Call it self-serving if that's your bias but some of us are uncomfortable with the degree of power it can give to profilers.

ahem (anonymous profile)
February 22, 2013 at 5:35 p.m. (Suggest removal)

We really need to curb gun violence

fyu (anonymous profile)
February 22, 2013 at 11:39 p.m. (Suggest removal)

There is a dead person, probably from the results of gang violence, and you bring up theoretical profiling?
That was not my bias but a statement of fact taken directly from the article.
Some of us are uncomfortable with the fact that Martians may snatch us open and insert anal probes, which also has nothing to do with this.
Is potential profiling the Progressive retort to everything for Gawdsakes?
Someone was KILLED. Wake up and smell the coffee...

italiansurg (anonymous profile)
February 24, 2013 at 5:54 a.m. (Suggest removal)

Saviano is a national treasure.
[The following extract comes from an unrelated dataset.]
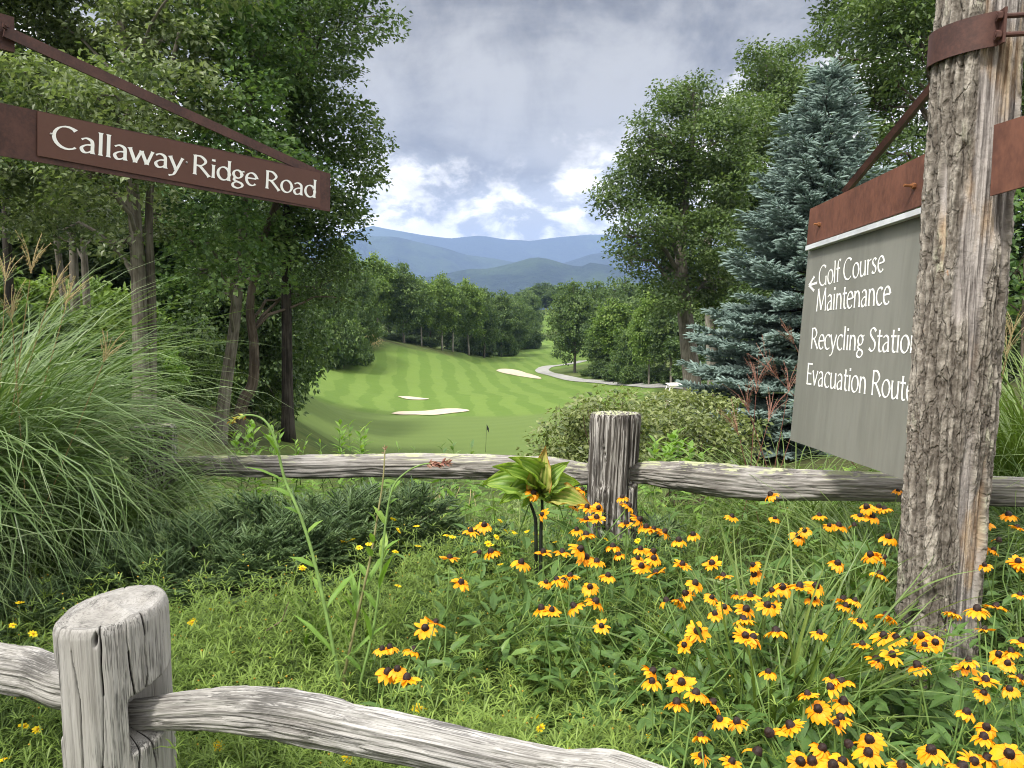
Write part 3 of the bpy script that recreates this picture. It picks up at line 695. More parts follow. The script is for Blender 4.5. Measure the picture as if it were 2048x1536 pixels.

Watch his movie Gommorah to get a true picture of the sociopath scum in Italy.
And DD and I completely agree and I do not get why we tolerate this stuff.

italiansurg (anonymous profile)
February 24, 2013 at 12:14 p.m. (Suggest removal)

I've long wanted to see Gommorah, do you think that's where SB is headed Italiansurg? Criterion has it out on blu.

Ken_Volok (anonymous profile)
February 24, 2013 at 12:37 p.m. (Suggest removal)

I hate saying this, but my wife and I see too many parallels for one simple reason: we have learned to tolerate gang violence, often under the heading of "diversity" instead of making deviant groups, of whatever affiliation, meet the upper bar of societal norms. In Sicilia and Napoli, people are led to believe that there is no other way and as much as they hate it; "what are you going to do?" prevails. After many generations it just becomes loathed and accepted. This crap has never been accepted in other parts of Italy and it is not because ethnocentric groups have not tried.
We've never understood the romanticized version of the Mafia in the U.S. There is nothing romantic about a tattooed Mexican Illegal Alien Gang Banger OR a Sicilian American that wears an Italian suit and both should be scorned.

italiansurg (anonymous profile)
February 25, 2013 at 7:09 a.m. (Suggest removal)

Or a Wall Street banker or politician in a three piece suit for that matter.